Estilo, palavra derivada do latim, era o nome dado ao ponteiro com que os
romanos escreviam sobre a cera. Como cada pessoa tem sua maneira bem definida de
traçar na cera e expressar-se, o sentido do vocábulo foi ampliado, servindo
agora para designar as características dos escritores e, por analogia, também a
dos compositores, pintores e outros elementos que têm a capacidade, o dom de
criar. Pode-se dizer que o estilo mostra quem é o autor da obra, da mesma forma
que a impressão digital identifica o corpo. Basta lembrar que mediante sé­rios
estudos estatísticos, nos quais foram levados em conta os tamanhos dos períodos,
pontuação, freqüência de repetições, tornou-se possível determinar o real autor
do livro católico “Imitação de Cristo”, esclarecendo o assunto de uma vez, pois
até então havia duas correntes, uma que o atribuía a Gerson, outra a Kempis,
verdadeiro autor.

Praticamente, todo espírita brasileiro conhece a antologia de belos trabalhos
mediúnicos “Parnaso do Além-Túmulo”. Numerosos poetas nossos ali estão
incluídos, cada qual com seu estilo tão perfeitamente bem caracterizado que a
leitura causa espanto e impacto nas pessoas versadas em letras, mas ainda não
iniciadas no Espiritismo.

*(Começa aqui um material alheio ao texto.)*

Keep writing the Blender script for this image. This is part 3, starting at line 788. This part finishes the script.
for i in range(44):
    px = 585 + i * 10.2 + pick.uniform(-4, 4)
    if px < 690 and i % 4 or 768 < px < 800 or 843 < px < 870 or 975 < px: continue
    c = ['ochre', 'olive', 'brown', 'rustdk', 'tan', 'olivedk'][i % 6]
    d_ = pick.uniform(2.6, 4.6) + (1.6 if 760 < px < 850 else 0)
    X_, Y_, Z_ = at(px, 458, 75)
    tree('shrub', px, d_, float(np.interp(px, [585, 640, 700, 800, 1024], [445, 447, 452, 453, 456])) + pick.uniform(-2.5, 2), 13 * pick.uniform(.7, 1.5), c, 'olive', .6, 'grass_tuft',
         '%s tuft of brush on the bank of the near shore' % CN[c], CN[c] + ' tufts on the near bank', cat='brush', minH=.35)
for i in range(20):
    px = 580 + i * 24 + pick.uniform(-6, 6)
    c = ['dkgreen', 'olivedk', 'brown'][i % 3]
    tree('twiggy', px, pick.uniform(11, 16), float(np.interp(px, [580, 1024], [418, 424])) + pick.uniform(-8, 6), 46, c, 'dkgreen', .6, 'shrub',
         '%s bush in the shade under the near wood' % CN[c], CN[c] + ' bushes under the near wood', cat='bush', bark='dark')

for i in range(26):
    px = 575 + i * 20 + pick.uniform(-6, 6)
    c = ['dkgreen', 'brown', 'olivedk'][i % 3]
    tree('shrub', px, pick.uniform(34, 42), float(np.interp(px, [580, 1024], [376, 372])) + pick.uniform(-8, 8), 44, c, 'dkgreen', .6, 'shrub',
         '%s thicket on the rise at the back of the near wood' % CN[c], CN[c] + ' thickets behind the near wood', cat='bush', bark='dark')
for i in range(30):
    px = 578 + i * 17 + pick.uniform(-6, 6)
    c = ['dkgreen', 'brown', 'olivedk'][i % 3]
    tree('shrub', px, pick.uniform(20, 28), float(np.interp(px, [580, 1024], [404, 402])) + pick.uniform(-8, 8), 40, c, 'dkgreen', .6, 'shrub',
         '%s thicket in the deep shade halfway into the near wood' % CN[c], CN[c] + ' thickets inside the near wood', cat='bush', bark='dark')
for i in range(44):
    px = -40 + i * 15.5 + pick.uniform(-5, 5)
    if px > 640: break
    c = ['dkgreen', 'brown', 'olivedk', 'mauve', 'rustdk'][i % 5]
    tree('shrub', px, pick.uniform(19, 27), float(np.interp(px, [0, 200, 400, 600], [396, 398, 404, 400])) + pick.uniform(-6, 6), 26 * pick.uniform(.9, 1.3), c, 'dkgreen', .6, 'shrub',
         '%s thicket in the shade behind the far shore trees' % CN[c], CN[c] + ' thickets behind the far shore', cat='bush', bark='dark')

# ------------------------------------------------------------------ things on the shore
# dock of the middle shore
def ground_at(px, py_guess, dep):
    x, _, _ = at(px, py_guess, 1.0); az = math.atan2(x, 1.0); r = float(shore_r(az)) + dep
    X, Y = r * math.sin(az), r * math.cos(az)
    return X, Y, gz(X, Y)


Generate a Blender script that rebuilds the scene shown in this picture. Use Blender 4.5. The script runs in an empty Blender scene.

Vê-se, pelo exposto, que quando encarnados eles
próprios criaram suas obras, não as recebendo de ninguém, tanto que ago­ra
voltam para ditá-las, fiéis às mesmas técnicas e conservando, naturalmente, os
estilos respectivos.

Dentre os nomes que se destacam na literatura dos Estados Unidos da América
do Norte está o de Harriet Beecher Stowe, nascida em 1819 e desencarnada em
1896. Publicou o célebre romance “A Cabana do Pai Tomás” que na época repercutiu
em todo o mundo e teve a sagrada missão de contribuir para que se libertassem os
escravos norte-americanos. Fiel seguidora da religião metodista e esposa de um
pastor, Harriet sempre frisou que considerava aquele livro como escrito por
ordem e indicação extraterrena, pois o escreveu como a ouvir uma voz que lhe
ditava, ficando muitas vezes sem saber o seguimento da história, fenômenos não
observados quando da confecção de outros trabalhos de menor fôlego. Este é um
caso evidente de obra literária com as mais autênticas características de
atuação mediúnica.

Apesar de já não ser pequeno o número de pessoas cultas espíritas, levando-se
em conta ser nossa Doutrina revelação relativamente nova e tendo em vista a
cultura terrena, ainda é maior o número das que não o são, pois ninguém pode
negar, de boa fé, a existência de verdadeiras potências intelectuais fiéis
seguidoras da religião católica ou de seitas protestantes, no próprio clero, ou
até sem religião nenhuma, como acontece na Rússia Soviética. Por isso mesmo, não
existe propriamente o preconceito de que nenhum escritor pode ser médium, e sim
o reverso da medalha: alguns espíritas, mas não to­dos, pensam que ninguém pode
ser escritor sem ser médium, o que já é tão diferente.

Na maioria das vezes, tal concepção se origina de um sentimento religioso
exagerado. Embora isso seja um erro, é um erro perdoável, pelo menos tolerável,
pois tem a circunstância atenuante de ser puro nas suas raízes. Em tais casos, o
espírita conheceu uma verdade boa e quer propagá-la de qual­quer jeito, a fim de
que outros também se beneficiem dela e, com o objetivo de dar mais força ao que
diz, vê mediunidade e influências espirituais em tudo que o rodeia. Tal atitude
é desaconselhável e perigosa, quer seja por dar visão falsa da verdade, quer
seja porque só muito raramente os fins justifiquem os meios.

Ora, muitos espíritas de hoje foram contemporâneos de escritores que
atualmente nos brindam com suas obras, valendo-se da psicografia, como Humberto
de Campos e vários dos que estão no já citado “Parnaso de Além-Túmulo”. Então,
como é isso? Ainda outro dia mesmo eles estavam aqui e eram apenas médiuns?
Porque agora ditam, usando o mesmo estilo que os caracterizou na Terra? E como?
Há casos em que a mesma pessoa pode ser escritor e médium, simultaneamente. Um
exemplo concreto disso é o Raul de Carvalho, residente em Antônio Dias, Minas
Gerais, que escreve seus contos, quando muito bem quer e entende, e já recebeu
dois livros, sem contar mensagens de menor porte.

É preciso, aprendendo a dar valor a quem tem, compreender que existem
escritores encarnados, em grande quantidade, dotados de talento, autênticos
criadores das obras que eles próprios escrevem e não recebem do outro mundo, até
mesmo porque, uma vez desencarnados, poderão vir ditá-las.